Shameful US double standards

While the US itself has openly made transformed NGOs and other organizations into tools and platforms for exporting US value, and staging of color revolutions, it is also obsessed with stigmatizing normal academic and humanistic exchanges on the Chinese side as infiltration, interference, and even espionage.

In recent years, the US has made a habit of suppressing Chinese students for no legitimate reason, with 3,000 to 5,000 Chinese students being denied visas to the US each year for their under and graduate learning, accounting for 16 to 27 percent of the total, according to the Chinese Foreign Ministry. Even Chinese students who are granted visas are often overly scrutinized by customs, and have their electronic devices confiscated or even themselves deported.

Zhao pointed out that in the US, Chinese students are the best-behaved, most hardworking, and united students. “We are incredibly disciplined on campus.

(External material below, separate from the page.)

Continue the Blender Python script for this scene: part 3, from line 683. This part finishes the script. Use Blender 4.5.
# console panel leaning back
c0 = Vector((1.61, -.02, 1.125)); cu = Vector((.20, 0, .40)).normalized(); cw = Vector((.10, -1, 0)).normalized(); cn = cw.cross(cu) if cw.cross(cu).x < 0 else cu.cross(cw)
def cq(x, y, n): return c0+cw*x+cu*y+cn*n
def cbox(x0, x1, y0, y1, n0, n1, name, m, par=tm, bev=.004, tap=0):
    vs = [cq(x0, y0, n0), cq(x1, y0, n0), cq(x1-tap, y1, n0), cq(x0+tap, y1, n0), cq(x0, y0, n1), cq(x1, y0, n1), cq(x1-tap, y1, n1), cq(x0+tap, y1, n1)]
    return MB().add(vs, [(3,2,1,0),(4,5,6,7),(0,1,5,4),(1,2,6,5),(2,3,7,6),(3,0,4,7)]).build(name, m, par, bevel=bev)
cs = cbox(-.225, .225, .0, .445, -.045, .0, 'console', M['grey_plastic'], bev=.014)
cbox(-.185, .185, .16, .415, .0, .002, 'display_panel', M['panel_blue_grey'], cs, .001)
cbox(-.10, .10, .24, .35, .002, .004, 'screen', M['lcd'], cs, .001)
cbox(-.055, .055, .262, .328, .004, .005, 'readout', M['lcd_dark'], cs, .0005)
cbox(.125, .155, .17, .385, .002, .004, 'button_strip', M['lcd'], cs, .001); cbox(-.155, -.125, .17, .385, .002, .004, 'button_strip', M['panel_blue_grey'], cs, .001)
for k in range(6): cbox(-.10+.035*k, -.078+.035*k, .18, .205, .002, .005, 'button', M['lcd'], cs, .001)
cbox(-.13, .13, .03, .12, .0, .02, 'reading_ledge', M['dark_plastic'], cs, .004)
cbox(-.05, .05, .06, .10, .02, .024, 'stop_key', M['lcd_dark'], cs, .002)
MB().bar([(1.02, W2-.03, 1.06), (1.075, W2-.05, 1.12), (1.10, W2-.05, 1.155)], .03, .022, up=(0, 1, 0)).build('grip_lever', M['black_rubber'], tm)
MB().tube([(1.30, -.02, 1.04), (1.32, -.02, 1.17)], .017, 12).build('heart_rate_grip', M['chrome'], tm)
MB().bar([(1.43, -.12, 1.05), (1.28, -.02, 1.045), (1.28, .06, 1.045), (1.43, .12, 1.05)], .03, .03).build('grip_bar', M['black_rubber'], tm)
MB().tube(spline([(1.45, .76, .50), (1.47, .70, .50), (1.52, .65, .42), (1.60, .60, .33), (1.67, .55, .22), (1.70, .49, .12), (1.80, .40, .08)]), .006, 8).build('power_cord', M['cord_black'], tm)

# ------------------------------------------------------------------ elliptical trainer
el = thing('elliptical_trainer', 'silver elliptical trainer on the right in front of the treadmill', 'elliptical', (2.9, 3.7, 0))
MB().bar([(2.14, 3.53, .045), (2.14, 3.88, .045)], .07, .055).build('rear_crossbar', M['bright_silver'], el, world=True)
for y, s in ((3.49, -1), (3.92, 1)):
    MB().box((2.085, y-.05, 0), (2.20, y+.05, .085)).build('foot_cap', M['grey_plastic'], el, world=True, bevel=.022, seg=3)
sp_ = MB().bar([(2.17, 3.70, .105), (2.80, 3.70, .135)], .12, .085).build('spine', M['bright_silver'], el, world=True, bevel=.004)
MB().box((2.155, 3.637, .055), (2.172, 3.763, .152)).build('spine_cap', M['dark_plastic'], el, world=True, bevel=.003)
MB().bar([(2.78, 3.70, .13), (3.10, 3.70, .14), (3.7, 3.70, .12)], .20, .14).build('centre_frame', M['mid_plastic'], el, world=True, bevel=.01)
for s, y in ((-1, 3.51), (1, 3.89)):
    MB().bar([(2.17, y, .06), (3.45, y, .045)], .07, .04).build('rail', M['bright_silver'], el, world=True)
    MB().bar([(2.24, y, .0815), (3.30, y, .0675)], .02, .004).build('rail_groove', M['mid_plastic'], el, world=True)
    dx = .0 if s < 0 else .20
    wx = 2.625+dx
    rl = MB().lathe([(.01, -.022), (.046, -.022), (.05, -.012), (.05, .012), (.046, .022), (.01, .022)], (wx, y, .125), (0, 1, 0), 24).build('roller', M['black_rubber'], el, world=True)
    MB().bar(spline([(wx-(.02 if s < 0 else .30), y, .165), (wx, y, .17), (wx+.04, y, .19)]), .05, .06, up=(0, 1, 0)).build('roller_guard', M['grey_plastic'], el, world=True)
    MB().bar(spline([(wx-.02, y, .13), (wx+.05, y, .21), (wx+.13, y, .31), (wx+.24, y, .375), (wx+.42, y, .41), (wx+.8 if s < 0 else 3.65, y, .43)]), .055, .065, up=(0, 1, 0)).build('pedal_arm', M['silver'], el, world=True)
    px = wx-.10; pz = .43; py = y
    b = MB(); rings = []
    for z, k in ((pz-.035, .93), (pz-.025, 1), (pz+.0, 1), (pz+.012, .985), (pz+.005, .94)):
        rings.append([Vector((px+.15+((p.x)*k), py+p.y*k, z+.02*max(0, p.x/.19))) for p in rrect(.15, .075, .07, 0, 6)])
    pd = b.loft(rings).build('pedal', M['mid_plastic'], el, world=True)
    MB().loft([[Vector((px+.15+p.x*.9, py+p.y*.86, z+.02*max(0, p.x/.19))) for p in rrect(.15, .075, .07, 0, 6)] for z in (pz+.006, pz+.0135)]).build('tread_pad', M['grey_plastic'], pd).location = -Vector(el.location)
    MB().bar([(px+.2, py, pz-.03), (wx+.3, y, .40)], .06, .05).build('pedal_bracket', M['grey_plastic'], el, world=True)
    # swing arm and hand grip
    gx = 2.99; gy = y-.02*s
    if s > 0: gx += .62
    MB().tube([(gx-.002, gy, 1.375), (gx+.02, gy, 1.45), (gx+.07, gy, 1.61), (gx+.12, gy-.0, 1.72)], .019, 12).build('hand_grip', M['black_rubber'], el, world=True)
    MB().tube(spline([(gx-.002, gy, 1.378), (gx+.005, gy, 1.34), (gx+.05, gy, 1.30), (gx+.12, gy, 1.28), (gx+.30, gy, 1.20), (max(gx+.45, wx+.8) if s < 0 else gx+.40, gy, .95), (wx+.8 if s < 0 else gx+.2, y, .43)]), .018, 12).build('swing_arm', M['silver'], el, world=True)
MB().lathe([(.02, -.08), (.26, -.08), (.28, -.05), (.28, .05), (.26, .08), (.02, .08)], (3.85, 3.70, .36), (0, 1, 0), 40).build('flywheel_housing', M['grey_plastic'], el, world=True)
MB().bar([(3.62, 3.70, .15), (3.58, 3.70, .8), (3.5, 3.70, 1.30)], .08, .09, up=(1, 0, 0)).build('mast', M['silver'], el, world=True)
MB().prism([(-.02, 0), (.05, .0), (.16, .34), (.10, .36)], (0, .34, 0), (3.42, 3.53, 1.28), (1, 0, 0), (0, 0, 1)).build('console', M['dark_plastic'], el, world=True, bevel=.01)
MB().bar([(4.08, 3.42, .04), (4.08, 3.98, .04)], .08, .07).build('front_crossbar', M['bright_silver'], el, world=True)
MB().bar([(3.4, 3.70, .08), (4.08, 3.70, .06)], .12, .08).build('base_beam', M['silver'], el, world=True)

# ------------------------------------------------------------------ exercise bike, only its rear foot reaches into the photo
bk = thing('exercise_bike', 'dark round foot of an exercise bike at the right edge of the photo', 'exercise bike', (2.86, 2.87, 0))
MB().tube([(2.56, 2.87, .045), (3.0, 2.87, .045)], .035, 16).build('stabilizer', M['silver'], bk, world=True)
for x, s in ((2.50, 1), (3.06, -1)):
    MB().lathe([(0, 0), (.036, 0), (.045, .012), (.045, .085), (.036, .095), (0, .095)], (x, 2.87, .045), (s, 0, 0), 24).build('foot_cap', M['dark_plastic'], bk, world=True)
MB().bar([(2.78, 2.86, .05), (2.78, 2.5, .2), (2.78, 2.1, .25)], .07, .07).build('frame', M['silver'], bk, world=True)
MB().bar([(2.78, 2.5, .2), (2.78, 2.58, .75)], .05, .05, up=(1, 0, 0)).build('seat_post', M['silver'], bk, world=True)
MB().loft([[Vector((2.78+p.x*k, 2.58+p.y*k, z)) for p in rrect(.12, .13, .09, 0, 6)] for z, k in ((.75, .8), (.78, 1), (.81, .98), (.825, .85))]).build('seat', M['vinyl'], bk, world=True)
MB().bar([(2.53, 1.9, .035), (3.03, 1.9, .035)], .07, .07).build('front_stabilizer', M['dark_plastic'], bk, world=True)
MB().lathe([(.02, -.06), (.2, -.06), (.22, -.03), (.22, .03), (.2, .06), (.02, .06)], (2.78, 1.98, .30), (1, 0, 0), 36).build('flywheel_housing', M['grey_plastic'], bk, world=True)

Although we sometimes seem to be a little bit tightly-nit, we rarely do anything particularly out of the ordinary.”

As for the alleged bullying, “a proper response to rumors and slander is a decision most Chinese people will have to make. We love our motherland,” Zhao responded.

The act of defending the motherland is not an act of suppression of other students. It is a matter of right or wrong. “This is very important, especially at a time of ongoing strategic battles between China and the US,” he said. “It is also key that US conspiracies are not carried out in China,” Wang said.

Zhao advocated that we should also give more care and support to the Chinese student community overseas, as “this will help them to be more confident and stable during their more susceptible stages in life.”